A contract protest has pushed the initial operational capability date back a year for the Joint Light Tactical Vehicle — the much-anticipated Humvee replacement for the Army and Marine Corps, a Defense official said Wednesday.
Testifying before a panel of the Senate Armed Services Committee, Thomas Dee, deputy assistant secretary of the Navy for Expeditionary Programs and Logistics Management, said a contract award protest and resultant rescheduling challenges for completion of testing had put the program a little more than a year behind schedule.
Lockheed Martin Corp. had filed a complaint with the Court of Federal Claims late last year after the Army announced it would give Oshkosh Corp. the contract to build the JLTV. Lockheed ultimately withdrew the contract in February.
Prior to the delay, the Army was expected to reach the operational milestone for the JLTV in 2019 and the Marine Corps in 2018.
“We don’t account for potential protests in our schedules, generally,” Dee said. “We try to establish our selection criteria so that it’s very clear to vendors, so we’re at minimal risk of protest, but that doesn’t stop protests from happening.”
He added that the Defense Department gets about 2,000 contract protests per year from the tens of thousands of contracts it awards.
Ultimately, the Army plans to acquire more than 49,000 JLTVs, while the Marine Corps plans to buy 5,500.
While the Marine Corps’ amphibious combat vehicle program also saw contract protests, Dee said the schedule impact has been minimal.
General Dynamics Corp. protested the contract award for the ACV to BAE Plc and SAIC last December, appealing to the Government Accountability Office.
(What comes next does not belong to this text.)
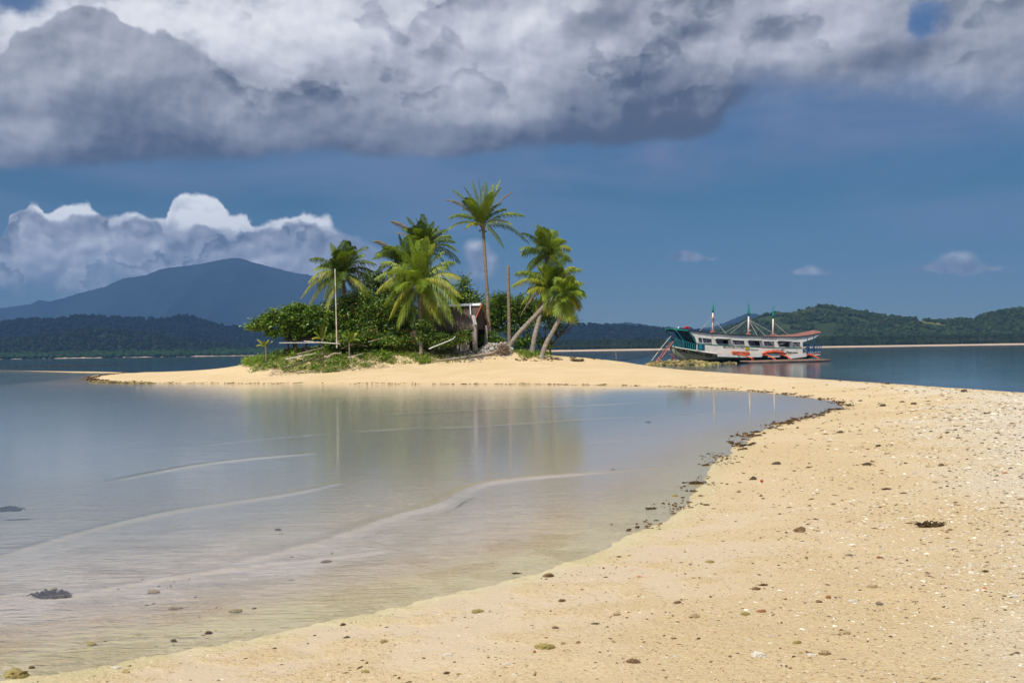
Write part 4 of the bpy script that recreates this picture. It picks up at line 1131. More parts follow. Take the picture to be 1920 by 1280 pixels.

GAO denied the protest in March.
That protest resulted in programming delays of only about one quarter, Dee said.
“Both contractors leaned forward during the period of delay to avoid losing much time,” he said. “The good news is that the funding is still phased in the correct year.”
The Marine Corps expects to down-select to one vendor for the ACV 1.1 in 2018, with IOC capability expected in 2020.
However, a Marine Corps amphibious vehicle that moves fast in the water is still at least a decade away for the Marine Corps.
Lt. Gen. Robert Walsh, deputy commandant of Marine Corps Combat Development Command, said the next version of the ACV, the ACV 1.2, will be able to replace aging assault amphibious vehicles, but is still not likely to achieve the fast water speed that the Marines ultimately want in an amphibious vehicle.
“The decision for us to go to a high-water speed, we think we’ll use about the next ten years to continue to look at, in the longer term what we’d probably be calling an ACV 2.0, beyond 1.2 might be a time period where we’ll be looking at that vehicle coming in,” he said, “When our AAVs start to run out in about 2035.”